14. A roll according to claim 13, wherein each tie bar is flexurally soft in the direction of the main axes of the press rolls.

15. A roll press according to claim 14, wherein each of the flexurally soft tie bars has a shank, and a head on each of two ends of the shank.

16. A roll press according to claim 15, wherein said heads on each tie bar are hammer-shaped.

17. A roll press according to claim 15, wherein the shank of each tie bar has a substantially rectangular cross-section.

18. A roll press according to claim 15, wherein the shank of each tie bar has a rounded cross-section.

19. A roll press according to claim 18, wherein said cross-section is substantially circular.

20. A roll press according to claim 18, wherein said cross-section is substantially elliptical.

21. A roll press according to claim 15, wherein the shank has a thickness which is approximately equal to the thickness of the two heads, measured in a direction substantially parallel to the press plane.

22. A roll press according to claim 15, wherein the shank has a thickness which is less than the thickness of the two heads, measured in a direction substantially parallel to the press plane.

23. A roll press according to claim 13, wherein a transverse extent of the tie bars, measured transversely to the press plane between outermost contours of the tie-bar groups most remote from the main press roll axes, is not substantially greater than a maximum diameter of the first and second press rolls.

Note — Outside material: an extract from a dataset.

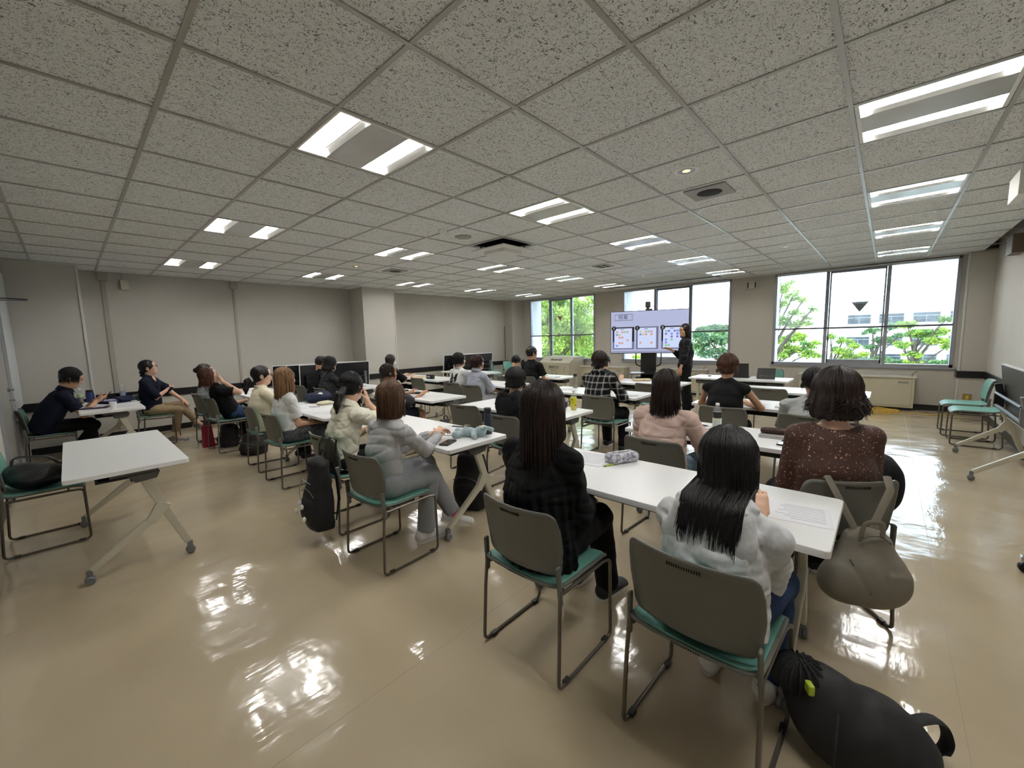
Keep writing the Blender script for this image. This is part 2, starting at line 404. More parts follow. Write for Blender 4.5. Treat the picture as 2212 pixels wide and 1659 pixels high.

24. A roll press according to claim 23, in which at least one press roll is a long-nip press roll with a tubular flexible roll shell, and said transverse distance is less than the diameter of the long-nip press roll, and said attaching means for attaching the tie bars to the bearing bracket of the long-nip press roll are on a pair of arms which are arranged substantially within the path of rotation of the roll shell, as seen in the axial direction of said press rolls.